Vaclav Havel died in December 2011
Vaclav Havel died in December 2011
With the first anniversary approaching of the death of former Czech President Vaclav Havel, there's a campaign afoot to honor the iconic communist-era dissident with humor and affection.

"On Vaclav Havel Day, 18.12.2012, we ask you to honor his memory by rolling up your trouser legs," reads an English-language announcement on the "Short Trousers for Vaclav Havel" website.

The goal is a "gesture that is humorous, non-violent but significant and perhaps even very Czech like."

Havel, a heavy smoker through decades of persecution for his championing of human rights in the face of communist oppression, died at the age of 75 after a long battle with respiratory ailments.

The "trousers" reference dates back to Havel's inauguration as Czechoslovak president on December 29, 1989, when cameras caught the almost painfully reticent champion of the Velvet Revolution in pants that barely reached his ankles.

Years later, in a 2006 interview, Havel tried to dispel what he called a "national myth" by saying he'd simply adjusted his pants during the ceremony and they hadn't settled in time for the cameras, which had turned on him earlier than scheduled.

"Every man knows that we pull our trousers up from time to time and then it takes some time before they get back into the original position. That's what happened that time at the castle. And because the military parade took place in the fourth minute instead of the fifth, since then it has become a national myth that I had short trousers at the inauguration," Havel explained.

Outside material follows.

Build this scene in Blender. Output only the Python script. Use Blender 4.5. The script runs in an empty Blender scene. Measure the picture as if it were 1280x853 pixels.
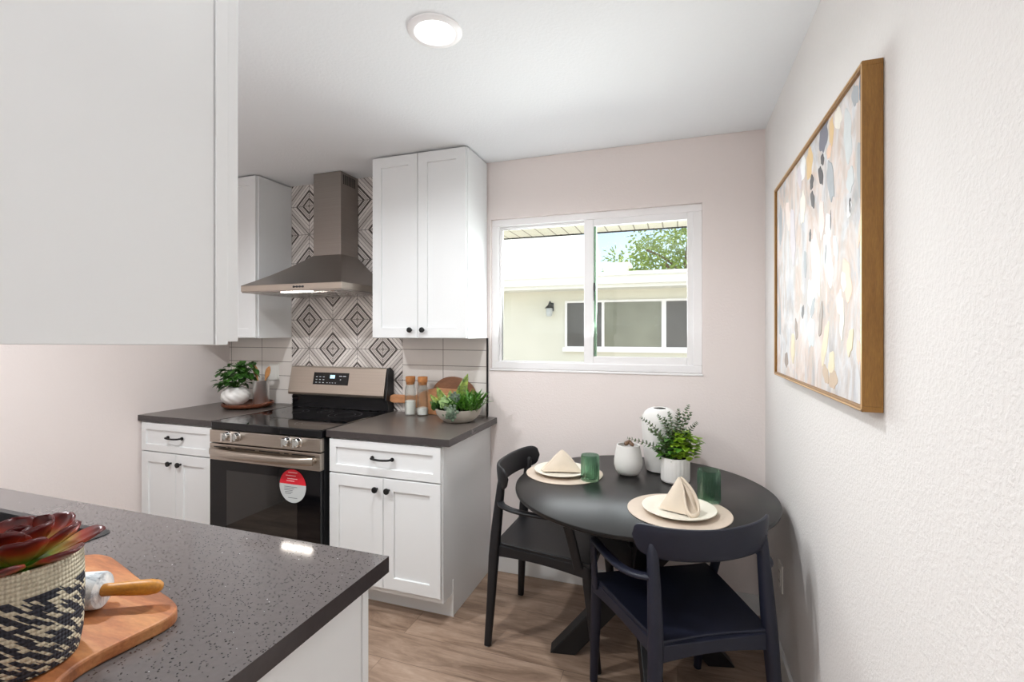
import bpy, bmesh, math, random
from mathutils import Vector, Matrix
random.seed(7)
S = bpy.context.scene
C = S.collection
PI = math.pi

# ---------------------------------------------------------------- camera
CAM_H = 1.419
cam_d = bpy.data.cameras.new('camera'); cam = bpy.data.objects.new('camera', cam_d); C.objects.link(cam)
cam.location = (0, 0, CAM_H); cam.rotation_euler = (PI/2, 0, math.radians(19.0))
cam_d.sensor_width = 36; cam_d.lens = 601/1280*36; cam_d.shift_y = -10.5/1280
cam_d.clip_start = 0.02
S.camera = cam
S.view_settings.view_transform = 'Standard'; S.view_settings.look = 'None'
S.view_settings.gamma = 1; S.view_settings.use_curve_mapping = False
S.view_settings.exposure = 0.08

# ---------------------------------------------------------------- world: sky with a bank of white cloud
W = bpy.data.worlds.new('world'); S.world = W; W.use_nodes = True
nt = W.node_tree; nt.nodes.clear()
o = nt.nodes.new('ShaderNodeOutputWorld'); bg = nt.nodes.new('ShaderNodeBackground')
sky = nt.nodes.new('ShaderNodeTexSky'); sky.sky_type = 'NISHITA'; sky.sun_disc = False
sky.sun_elevation = math.radians(55); sky.sun_rotation = math.radians(200)
tc = nt.nodes.new('ShaderNodeTexCoord'); sp = nt.nodes.new('ShaderNodeSeparateXYZ')
nt.links.new(tc.outputs['Generated'], sp.inputs[0])
dv = nt.nodes.new('ShaderNodeMath'); dv.operation = 'DIVIDE'
nt.links.new(sp.outputs['X'], dv.inputs[0]); nt.links.new(sp.outputs['Y'], dv.inputs[1])
nz = nt.nodes.new('ShaderNodeTexNoise'); nz.inputs['Scale'].default_value = 5; nz.inputs['Detail'].default_value = 6
nt.links.new(tc.outputs['Generated'], nz.inputs['Vector'])
ma = nt.nodes.new('ShaderNodeMath'); ma.operation = 'MULTIPLY_ADD'; ma.inputs[1].default_value = 0.12
nt.links.new(nz.outputs['Fac'], ma.inputs[0]); nt.links.new(dv.outputs[0], ma.inputs[2])
mr = nt.nodes.new('ShaderNodeMapRange'); mr.inputs['From Min'].default_value = -0.095; mr.inputs['From Max'].default_value = -0.15
mr.inputs['To Min'].default_value = 0.16
nt.links.new(ma.outputs[0], mr.inputs['Value'])
sm = nt.nodes.new('ShaderNodeVectorMath'); sm.operation = 'SCALE'; sm.inputs['Scale'].default_value = 0.26
nt.links.new(sky.outputs[0], sm.inputs[0])
mx = nt.nodes.new('ShaderNodeMix'); mx.data_type = 'RGBA'
nt.links.new(mr.outputs[0], mx.inputs[0]); nt.links.new(sm.outputs[0], mx.inputs[6])
mx.inputs[7].default_value = (1.7, 1.7, 1.7, 1)
nt.links.new(mx.outputs[2], bg.inputs['Color']); bg.inputs['Strength'].default_value = 1.0
nt.links.new(bg.outputs[0], o.inputs[0])

# ---------------------------------------------------------------- sun, window daylight and added fill lamps
def light(name, kind, loc, rot, energy, **k):
    d = bpy.data.lights.new(name, kind); l = bpy.data.objects.new(name, d); C.objects.link(l)
    l.location = loc; l.rotation_euler = rot; d.energy = energy
    for a, b in k.items(): setattr(d, a, b)
    return l
sun_dir = Vector((0.30, -0.42, -1.0))          # direction the light travels
light('sun', 'SUN', (0, 0, 10), sun_dir.to_track_quat('-Z', 'Y').to_euler(), 5.6, angle=0.009, color=(1, .97, .9))
# added soft fill in front of the closed rear wall, behind the camera
light('rear_fill', 'AREA', (-0.9, -3.9, 1.3), (PI/2, 0, 0), 12, shape='RECTANGLE', size=2.4, size_y=2.0, color=(.92, .965, 1))
# daylight falling through the kitchen window
light('window_daylight', 'AREA', (-0.47, 2.80, 1.66), (-PI/2-.30, 0, 0), 21, shape='RECTANGLE', size=1.0, size_y=0.75, color=(.92, .97, 1))
# added fill aimed upward, bounced off the ceiling behind the camera
light('bounce_fill', 'AREA', (-0.05, -0.45, 1.75), (PI, 0, 0), 11, shape='DISK', size=0.5, color=(.92, .965, 1))
CAN_AND_FILL_SPOTS = [(-0.775, 1.452), (-2.00, 0.85), (-0.775, -0.6), (-2.0, -1.8), (-0.3, -2.6)]  # first is the recessed can; the others are unseen, added fill lamps
CAN_AND_FILL_W = 14

# ---------------------------------------------------------------- helpers
def link(ob, parent=None):
    C.objects.link(ob)
    if parent is not None: ob.parent = parent
    return ob
def tag(ob, label=None, cat=None, group=None, kind=None):
    if label: ob['label'] = label
    if cat: ob['category'] = cat
    if group: ob['group'] = group
    if kind: ob['kind'] = kind
    return ob
def thing(name, label, cat, loc=(0, 0, 0), rz=0, group=None):
    e = bpy.data.objects.new(name, None); C.objects.link(e); e.location = loc; e.rotation_euler = (0, 0, rz)
    e.empty_display_size = .05
    return tag(e, label, cat, group)
def obj(name, bm, m, parent=None, loc=None, smooth=False, bevel=0, label=None, rot=None, edge=None):
    me = bpy.data.meshes.new(name)
    bmesh.ops.recalc_face_normals(bm, faces=bm.faces)
    bm.to_mesh(me); bm.free()
    if isinstance(m, (list, tuple)):
        for q in m: me.materials.append(q)
    else: me.materials.append(m)
    if smooth:
        me.shade_smooth()
        try: me.set_sharp_from_angle(angle=math.radians(smooth if smooth is not True else 40))
        except Exception: pass
    ob = bpy.data.objects.new(name, me); link(ob, parent)
    if loc: ob.location = loc
    if rot: ob.rotation_euler = rot
    if bevel:
        b = ob.modifiers.new('b', 'BEVEL'); b.width = bevel; b.segments = 2; b.limit_method = 'ANGLE'; b.angle_limit = math.radians(50)
    if label: ob['label'] = label
    if edge is not None:
        me.materials.append(edge)
        for f in me.polygons:
            if abs(f.normal.z) < .5: f.material_index = 1
    return ob
def BM(): return bmesh.new()
def box(bm, x0, x1, y0, y1, z0, z1, mi=0):
    v = [bm.verts.new(p) for p in ((x0,y0,z0),(x1,y0,z0),(x1,y1,z0),(x0,y1,z0),(x0,y0,z1),(x1,y0,z1),(x1,y1,z1),(x0,y1,z1))]
    for f in ((0,3,2,1),(4,5,6,7),(0,1,5,4),(1,2,6,5),(2,3,7,6),(3,0,4,7)):
        bm.faces.new([v[i] for i in f]).material_index = mi
    return bm
def boxed(*a): return box(BM(), *a)
def skin(bm, rings, cap=True, closed=False, mi=0):
    R = [[bm.verts.new(p) for p in r] for r in rings]
    n = len(R[0])
    pairs = list(zip(R, R[1:])) + ([(R[-1], R[0])] if closed else [])
    for a, b in pairs:
        for i in range(n):
            bm.faces.new((a[i], a[(i+1) % n], b[(i+1) % n], b[i])).material_index = mi
    if cap and not closed:
        bm.faces.new(R[0][::-1]).material_index = mi; bm.faces.new(R[-1]).material_index = mi
    return bm
def lathe(bm, prof, n=32, cx=0, cy=0, cap=True, mi=0, sx=1, sy=1):
    rings = [[(cx + r*math.cos(2*PI*i/n)*sx, cy + r*math.sin(2*PI*i/n)*sy, z) for i in range(n)] for r, z in prof]
    return skin(bm, rings, cap, mi=mi)
def tube(bm, pts, rad, n=10, up=Vector((0, 0, 1)), mi=0, flat=1.0, power=2.0, cap=True, closed=False):
    """a swept tube; rad is a number, a list, or a list of (side, up) radii"""
    P = [Vector(p) for p in pts]; rings = []
    N = len(P)
    for i, p in enumerate(P):
        if closed: t = P[(i+1) % N] - P[i-1]
        else: t = (P[min(i+1, N-1)] - P[max(i-1, 0)])
        t.normalize()
        u = up if abs(t.dot(up)) < .95 else Vector((0, 1, 0)) if abs(t.y) < .9 else Vector((1, 0, 0))
        s = t.cross(u).normalized(); w = s.cross(t).normalized()
        r = rad[i] if isinstance(rad, (list, tuple)) else rad
        ra, rb = r if isinstance(r, (list, tuple)) else (r, r*flat)
        ring = []
        for k in range(n):
            a = 2*PI*k/n; c, q = math.cos(a), math.sin(a)
            e = 2/power
            c = math.copysign(abs(c)**e, c); q = math.copysign(abs(q)**e, q)
            ring.append(p + s*ra*c + w*rb*q)
        rings.append(ring)
    return skin(bm, rings, cap, closed, mi)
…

But according to Jan Solc, who worked in the president's office during the 1990s, Havel had a preference for wearing his pants up high that dated back to his time in prison. Solc recalled meeting a tailor who told him a story about Havel's prison days.

"In jail, every time they came for him, they used to yell, 'Havel, make yourself presentable,' and so he used to grab his pants and pull them up like this. He kept doing it the whole time he was locked up," Solc has recounted.

The initiative has been organized by self-proclaimed entrepreneur and technologist Oldrich Neuberger. It has been supported by the Forum 2000 rights and democracy foundation that Havel helped found, as well as by prominent Czech personalities including former politician and activist Jan Ruml, economist Tomas Sedlacek, and "Respekt" editor Erik Tabery.